The Pursuit of Imperfection

Per my last post, this blog will (hopefully) be heading in a new direction for 2017 than the one it started with.  And perhaps “new direction” is too dramatic a description for what’s happening here.  After all, over the past two years I documented many more failures in my quest for perfection than anything else.  I spent a lot of time showing how I wasn’t living up to my own expectations, and then trying to make myself feel better (or sometimes worse) about that.  In that sense, my blog writing might seem to continue business as usual!  The shift might be more subtle — related to my own inner dialogue about how I (re)define things like perfection, success, and failure.  In the words of one wise mom:

Because my imperfection is success. I’ve successfully been a human-fucking-being. Fallible and aware. And trying.

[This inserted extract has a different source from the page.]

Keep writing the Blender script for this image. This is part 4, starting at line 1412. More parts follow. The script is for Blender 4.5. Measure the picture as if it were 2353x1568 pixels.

This morning I came across a draft of a post that I started about six months ago, in which I was reflecting on the premise of this blog:

I realize fully that it does/will end up documenting many more of my “failures” in that quest than anything else; however, I never quit trying.  There is a lot out there these days in the self-help genre on the idea of imperfection.  This quest that I am on is the exact thing causing us strife and stress, according to most self-help authors.  In fact, I was reading Brené Brown’s, The Gifts of Imperfection, while I was pregnant .  The message is to start living for ourselves and not others.  Great message, and I am a huge fan of Brené; however, I feel that my desire for everything to be perfect is about me and not about what other people see or think of me.  At the end of the day, when I pass judgment on myself, it is all about how I am left feeling (often defeated) based on my inability to control the chaos that grows up around me.  Nobody sees that or judges that but me.

I was so proud of myself for resisting the “imperfection movement” and staying dogged in my attempts to do and have it all.  As I mentioned in my previous post, I didn’t think I needed Brené Brown’s insights.  I was all set with that.  Her work didn’t apply to me.  I have to laugh now at my naivety and my ego.  In my recent, more open reading of her book, I read, “I want to show the world how great I am at balancing my family and career. I want our yard to look beautiful.  I want people to see us picking up our dog’s poop in biodegradable bags and think, My God!  They are such outstanding citizens” (37), and I was struck with the very uncomfortable realization:  me too.  Me too!  It is difficult to admit, but you know what they say about that shift from denial to acceptance….  And so that, to me, is the change of direction.  That, to me, is what I want to make 2017 about.

Yesterday Levi turned two.  It seems like I just started this blog, and yet I cannot even remember starting this blog.  That is how strangely, confusingly time passes (especially in motherhood).  I didn’t make cupcakes, but I made oatmeal, carrot, zucchini muffins with mini chocolate chips instead.  Last night I was going to post a picture of the baking process to Instagram and stopped myself.  What was I trying to do with that photo except show the world (well, my handful of IG followers) that I was pulling off my son’s birthday.  I built a train table and wrapped it in a bow, worked, made dinner, AND managed to bake a healthy birthday treat from scratch.  Now that is a lot to be proud of, no doubt.  But I just needed to resist the impulse to show everyone how well I was pulling it off.  This isn’t to say I will never again share accomplishments via social media (hell, I guess I just did it via this blog post), but I did want to take a moment to kind of cement this new (for me) way of thinking about how I want to be perceived and by whom and for what reasons.

My writing prompt this morning was to look at a family photograph and write about what you cannot see.  As we well know, pictures posted to social media sites are mere representations of a selected sliver of life.  Perhaps it would be helpful to all of us if we posted these pictures with a description of what cannot be seen (the baby wailing in the background, the one counter covered in egg and flour, the garbage that needs to be taken out, the depression and anxiety lurking in the heads of the photo’s subjects, etc.).  I know for myself, I hope to head into 2017 keeping it more real than ever and trying so hard (oh it is SO hard) to drop/change/minimize my expectations for having/doing/being “it all.”